**Exercise requirements:** Include in the output exactly the lines from the opening of the data through the line containing "sc.view_settings.exposure = 1.5;", and nothing more.

**Raw data:**
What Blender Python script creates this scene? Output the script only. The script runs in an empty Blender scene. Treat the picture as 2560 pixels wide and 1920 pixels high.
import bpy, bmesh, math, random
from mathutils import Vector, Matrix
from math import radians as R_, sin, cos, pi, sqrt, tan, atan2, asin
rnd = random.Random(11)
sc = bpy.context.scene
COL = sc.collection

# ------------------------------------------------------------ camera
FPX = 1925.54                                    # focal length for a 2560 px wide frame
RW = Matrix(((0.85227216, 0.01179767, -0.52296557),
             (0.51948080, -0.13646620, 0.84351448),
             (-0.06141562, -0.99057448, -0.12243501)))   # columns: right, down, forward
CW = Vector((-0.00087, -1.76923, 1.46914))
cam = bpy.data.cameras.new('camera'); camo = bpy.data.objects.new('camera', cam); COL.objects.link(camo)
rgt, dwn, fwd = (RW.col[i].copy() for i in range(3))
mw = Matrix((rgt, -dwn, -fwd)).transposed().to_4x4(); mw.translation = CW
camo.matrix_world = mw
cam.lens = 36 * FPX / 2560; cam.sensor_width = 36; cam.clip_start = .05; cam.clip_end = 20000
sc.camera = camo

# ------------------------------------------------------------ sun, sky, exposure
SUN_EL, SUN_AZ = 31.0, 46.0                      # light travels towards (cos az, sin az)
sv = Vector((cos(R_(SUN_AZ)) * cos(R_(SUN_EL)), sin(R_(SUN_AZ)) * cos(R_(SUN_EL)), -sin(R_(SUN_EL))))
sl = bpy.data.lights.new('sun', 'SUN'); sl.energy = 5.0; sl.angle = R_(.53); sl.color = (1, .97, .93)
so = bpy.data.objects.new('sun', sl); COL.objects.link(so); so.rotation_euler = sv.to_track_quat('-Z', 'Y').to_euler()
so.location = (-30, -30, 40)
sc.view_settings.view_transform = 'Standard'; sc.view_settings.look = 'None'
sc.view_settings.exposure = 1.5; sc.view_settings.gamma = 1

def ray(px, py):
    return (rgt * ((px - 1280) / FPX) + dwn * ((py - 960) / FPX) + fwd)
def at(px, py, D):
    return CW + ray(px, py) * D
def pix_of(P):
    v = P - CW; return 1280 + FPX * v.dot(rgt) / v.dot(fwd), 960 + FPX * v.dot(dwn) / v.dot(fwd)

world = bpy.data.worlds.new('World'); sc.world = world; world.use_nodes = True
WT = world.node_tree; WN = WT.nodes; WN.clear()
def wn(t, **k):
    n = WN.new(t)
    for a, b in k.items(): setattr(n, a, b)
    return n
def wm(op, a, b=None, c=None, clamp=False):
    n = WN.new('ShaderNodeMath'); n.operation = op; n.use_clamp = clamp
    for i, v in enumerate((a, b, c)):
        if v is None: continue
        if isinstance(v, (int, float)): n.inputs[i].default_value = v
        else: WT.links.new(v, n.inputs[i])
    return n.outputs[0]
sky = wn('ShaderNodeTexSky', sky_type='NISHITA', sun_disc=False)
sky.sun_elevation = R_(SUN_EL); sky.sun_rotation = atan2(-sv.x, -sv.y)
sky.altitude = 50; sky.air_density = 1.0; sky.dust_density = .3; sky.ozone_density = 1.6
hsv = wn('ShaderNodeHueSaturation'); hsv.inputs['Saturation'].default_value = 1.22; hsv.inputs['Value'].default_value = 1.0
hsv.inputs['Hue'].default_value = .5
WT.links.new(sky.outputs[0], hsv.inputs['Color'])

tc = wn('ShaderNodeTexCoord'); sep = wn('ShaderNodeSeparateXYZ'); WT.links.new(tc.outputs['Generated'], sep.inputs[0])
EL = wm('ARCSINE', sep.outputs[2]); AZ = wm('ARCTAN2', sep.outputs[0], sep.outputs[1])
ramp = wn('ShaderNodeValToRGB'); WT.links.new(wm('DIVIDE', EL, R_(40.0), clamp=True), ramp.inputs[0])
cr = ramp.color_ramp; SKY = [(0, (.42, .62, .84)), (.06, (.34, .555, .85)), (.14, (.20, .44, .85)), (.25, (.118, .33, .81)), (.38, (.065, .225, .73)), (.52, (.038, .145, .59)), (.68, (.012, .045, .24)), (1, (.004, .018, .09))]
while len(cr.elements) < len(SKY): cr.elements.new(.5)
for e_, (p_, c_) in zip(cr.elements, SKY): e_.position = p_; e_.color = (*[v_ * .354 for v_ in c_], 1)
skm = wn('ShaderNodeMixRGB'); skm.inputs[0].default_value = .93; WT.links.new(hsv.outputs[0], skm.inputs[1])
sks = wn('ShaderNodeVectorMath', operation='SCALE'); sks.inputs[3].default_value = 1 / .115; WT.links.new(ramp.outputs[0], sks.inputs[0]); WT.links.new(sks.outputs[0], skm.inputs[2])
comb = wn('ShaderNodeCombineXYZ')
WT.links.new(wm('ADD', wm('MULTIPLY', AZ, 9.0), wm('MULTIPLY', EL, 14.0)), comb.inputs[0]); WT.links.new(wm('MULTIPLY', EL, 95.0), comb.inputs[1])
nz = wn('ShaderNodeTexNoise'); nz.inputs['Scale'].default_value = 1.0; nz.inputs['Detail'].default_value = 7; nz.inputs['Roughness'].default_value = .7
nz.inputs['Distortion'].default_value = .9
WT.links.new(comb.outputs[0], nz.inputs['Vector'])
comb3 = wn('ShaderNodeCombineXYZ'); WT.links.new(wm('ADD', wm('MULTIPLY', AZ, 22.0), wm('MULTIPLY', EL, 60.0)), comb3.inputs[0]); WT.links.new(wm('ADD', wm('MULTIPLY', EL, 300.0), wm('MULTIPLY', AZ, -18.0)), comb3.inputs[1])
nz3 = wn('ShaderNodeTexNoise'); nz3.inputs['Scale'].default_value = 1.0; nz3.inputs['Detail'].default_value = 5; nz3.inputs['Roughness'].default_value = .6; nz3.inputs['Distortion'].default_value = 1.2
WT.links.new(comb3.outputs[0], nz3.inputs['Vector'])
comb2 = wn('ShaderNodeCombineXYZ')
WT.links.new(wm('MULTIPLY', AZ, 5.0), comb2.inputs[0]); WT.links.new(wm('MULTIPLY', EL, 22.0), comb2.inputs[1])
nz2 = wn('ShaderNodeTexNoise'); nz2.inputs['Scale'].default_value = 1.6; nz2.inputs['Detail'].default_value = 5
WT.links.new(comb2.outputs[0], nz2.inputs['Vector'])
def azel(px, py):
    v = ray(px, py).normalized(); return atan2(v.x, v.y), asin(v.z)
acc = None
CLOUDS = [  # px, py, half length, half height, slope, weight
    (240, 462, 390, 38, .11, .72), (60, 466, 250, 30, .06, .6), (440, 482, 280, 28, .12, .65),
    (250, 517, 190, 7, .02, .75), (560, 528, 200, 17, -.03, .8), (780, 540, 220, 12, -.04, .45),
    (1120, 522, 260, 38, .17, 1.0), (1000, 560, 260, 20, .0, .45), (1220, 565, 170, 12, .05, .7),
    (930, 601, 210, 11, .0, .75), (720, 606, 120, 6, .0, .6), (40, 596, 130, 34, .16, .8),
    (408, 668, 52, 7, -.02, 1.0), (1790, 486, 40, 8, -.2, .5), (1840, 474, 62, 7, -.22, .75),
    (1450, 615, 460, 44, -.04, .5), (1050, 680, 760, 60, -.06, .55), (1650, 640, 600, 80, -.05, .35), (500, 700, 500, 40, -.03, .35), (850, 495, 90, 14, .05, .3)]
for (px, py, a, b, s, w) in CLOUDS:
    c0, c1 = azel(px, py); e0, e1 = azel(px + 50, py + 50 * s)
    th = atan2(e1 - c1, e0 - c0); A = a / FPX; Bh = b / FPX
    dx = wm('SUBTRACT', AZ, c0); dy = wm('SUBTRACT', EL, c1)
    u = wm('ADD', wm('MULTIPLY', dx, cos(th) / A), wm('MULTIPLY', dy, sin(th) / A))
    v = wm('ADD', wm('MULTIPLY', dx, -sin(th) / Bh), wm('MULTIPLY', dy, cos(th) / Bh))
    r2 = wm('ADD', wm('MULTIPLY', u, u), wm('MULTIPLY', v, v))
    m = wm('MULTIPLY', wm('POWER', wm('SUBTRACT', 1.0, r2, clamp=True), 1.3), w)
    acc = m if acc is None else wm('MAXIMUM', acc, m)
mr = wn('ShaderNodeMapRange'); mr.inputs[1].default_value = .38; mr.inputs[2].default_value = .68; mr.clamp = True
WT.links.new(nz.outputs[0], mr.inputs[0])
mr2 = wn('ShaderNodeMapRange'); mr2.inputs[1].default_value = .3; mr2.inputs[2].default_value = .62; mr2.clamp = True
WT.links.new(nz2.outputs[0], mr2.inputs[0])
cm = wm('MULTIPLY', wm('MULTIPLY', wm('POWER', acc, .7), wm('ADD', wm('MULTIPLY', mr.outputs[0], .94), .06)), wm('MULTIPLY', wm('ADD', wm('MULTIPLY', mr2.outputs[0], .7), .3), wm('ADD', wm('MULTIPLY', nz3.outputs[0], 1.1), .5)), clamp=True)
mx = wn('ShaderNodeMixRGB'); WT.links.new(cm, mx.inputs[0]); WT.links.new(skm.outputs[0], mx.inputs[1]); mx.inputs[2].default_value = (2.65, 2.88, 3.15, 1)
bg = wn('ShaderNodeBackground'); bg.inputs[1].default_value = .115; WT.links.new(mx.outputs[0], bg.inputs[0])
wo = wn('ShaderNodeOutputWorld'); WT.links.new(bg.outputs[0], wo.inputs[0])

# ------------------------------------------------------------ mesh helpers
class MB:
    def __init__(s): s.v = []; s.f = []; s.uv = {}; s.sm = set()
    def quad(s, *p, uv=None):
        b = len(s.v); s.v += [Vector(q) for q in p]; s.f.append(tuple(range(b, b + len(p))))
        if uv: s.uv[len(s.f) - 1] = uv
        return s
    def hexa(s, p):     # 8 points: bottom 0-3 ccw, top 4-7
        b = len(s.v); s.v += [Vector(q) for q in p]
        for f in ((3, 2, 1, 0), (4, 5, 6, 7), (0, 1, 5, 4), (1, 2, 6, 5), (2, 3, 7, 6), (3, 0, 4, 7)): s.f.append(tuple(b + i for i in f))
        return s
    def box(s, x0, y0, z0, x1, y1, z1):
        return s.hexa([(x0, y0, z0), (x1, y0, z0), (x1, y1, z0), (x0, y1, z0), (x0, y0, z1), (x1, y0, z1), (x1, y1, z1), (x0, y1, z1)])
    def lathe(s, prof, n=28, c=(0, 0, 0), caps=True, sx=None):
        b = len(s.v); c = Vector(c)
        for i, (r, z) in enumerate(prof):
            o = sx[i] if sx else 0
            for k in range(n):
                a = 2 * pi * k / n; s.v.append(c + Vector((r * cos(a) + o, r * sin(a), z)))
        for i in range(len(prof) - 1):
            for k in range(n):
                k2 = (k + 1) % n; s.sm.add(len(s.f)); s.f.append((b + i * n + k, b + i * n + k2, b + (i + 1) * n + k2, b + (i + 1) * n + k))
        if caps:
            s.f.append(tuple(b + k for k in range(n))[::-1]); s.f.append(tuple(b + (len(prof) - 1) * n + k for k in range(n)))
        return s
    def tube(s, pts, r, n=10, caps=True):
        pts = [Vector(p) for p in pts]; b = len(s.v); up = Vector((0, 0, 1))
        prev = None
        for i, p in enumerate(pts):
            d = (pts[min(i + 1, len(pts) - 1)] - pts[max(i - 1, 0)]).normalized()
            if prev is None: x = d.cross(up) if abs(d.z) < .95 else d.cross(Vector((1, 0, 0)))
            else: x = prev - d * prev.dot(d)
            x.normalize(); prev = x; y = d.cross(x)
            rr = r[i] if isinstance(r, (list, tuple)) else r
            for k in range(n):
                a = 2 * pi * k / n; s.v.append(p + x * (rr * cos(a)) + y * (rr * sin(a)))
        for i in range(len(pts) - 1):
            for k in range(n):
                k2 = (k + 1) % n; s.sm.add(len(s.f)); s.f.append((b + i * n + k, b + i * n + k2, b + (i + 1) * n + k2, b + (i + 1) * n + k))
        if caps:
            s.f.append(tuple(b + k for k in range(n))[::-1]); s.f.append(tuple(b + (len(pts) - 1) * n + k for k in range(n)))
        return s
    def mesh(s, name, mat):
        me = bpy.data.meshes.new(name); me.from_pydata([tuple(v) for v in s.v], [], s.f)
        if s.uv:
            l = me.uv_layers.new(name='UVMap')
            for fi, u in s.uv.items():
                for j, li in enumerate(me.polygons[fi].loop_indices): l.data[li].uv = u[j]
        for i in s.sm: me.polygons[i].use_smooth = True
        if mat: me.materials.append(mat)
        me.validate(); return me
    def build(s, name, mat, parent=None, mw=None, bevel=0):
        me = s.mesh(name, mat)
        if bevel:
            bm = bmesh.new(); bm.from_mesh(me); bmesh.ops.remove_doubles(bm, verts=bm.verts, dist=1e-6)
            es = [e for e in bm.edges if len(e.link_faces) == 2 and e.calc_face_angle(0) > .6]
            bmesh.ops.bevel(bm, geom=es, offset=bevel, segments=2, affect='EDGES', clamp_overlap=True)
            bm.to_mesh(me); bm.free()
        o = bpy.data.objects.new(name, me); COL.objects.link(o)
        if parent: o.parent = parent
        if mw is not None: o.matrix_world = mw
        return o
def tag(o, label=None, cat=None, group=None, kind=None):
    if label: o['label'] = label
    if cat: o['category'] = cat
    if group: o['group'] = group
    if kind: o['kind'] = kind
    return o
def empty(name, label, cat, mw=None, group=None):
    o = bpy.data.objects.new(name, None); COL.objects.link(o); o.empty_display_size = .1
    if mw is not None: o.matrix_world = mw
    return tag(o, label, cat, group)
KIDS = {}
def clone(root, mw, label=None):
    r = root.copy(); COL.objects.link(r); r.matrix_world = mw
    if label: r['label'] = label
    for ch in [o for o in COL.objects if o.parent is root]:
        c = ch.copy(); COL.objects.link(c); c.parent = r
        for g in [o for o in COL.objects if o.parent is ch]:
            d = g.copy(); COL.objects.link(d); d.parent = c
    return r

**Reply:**
What Blender Python script creates this scene? Output the script only. The script runs in an empty Blender scene. Treat the picture as 2560 pixels wide and 1920 pixels high.
import bpy, bmesh, math, random
from mathutils import Vector, Matrix
from math import radians as R_, sin, cos, pi, sqrt, tan, atan2, asin
rnd = random.Random(11)
sc = bpy.context.scene
COL = sc.collection

# ------------------------------------------------------------ camera
FPX = 1925.54                                    # focal length for a 2560 px wide frame
RW = Matrix(((0.85227216, 0.01179767, -0.52296557),
             (0.51948080, -0.13646620, 0.84351448),
             (-0.06141562, -0.99057448, -0.12243501)))   # columns: right, down, forward
CW = Vector((-0.00087, -1.76923, 1.46914))
cam = bpy.data.cameras.new('camera'); camo = bpy.data.objects.new('camera', cam); COL.objects.link(camo)
rgt, dwn, fwd = (RW.col[i].copy() for i in range(3))
mw = Matrix((rgt, -dwn, -fwd)).transposed().to_4x4(); mw.translation = CW
camo.matrix_world = mw
cam.lens = 36 * FPX / 2560; cam.sensor_width = 36; cam.clip_start = .05; cam.clip_end = 20000
sc.camera = camo

# ------------------------------------------------------------ sun, sky, exposure
SUN_EL, SUN_AZ = 31.0, 46.0                      # light travels towards (cos az, sin az)
sv = Vector((cos(R_(SUN_AZ)) * cos(R_(SUN_EL)), sin(R_(SUN_AZ)) * cos(R_(SUN_EL)), -sin(R_(SUN_EL))))
sl = bpy.data.lights.new('sun', 'SUN'); sl.energy = 5.0; sl.angle = R_(.53); sl.color = (1, .97, .93)
so = bpy.data.objects.new('sun', sl); COL.objects.link(so); so.rotation_euler = sv.to_track_quat('-Z', 'Y').to_euler()
so.location = (-30, -30, 40)
sc.view_settings.view_transform = 'Standard'; sc.view_settings.look = 'None'
sc.view_settings.exposure = 1.5; sc.view_settings.gamma = 1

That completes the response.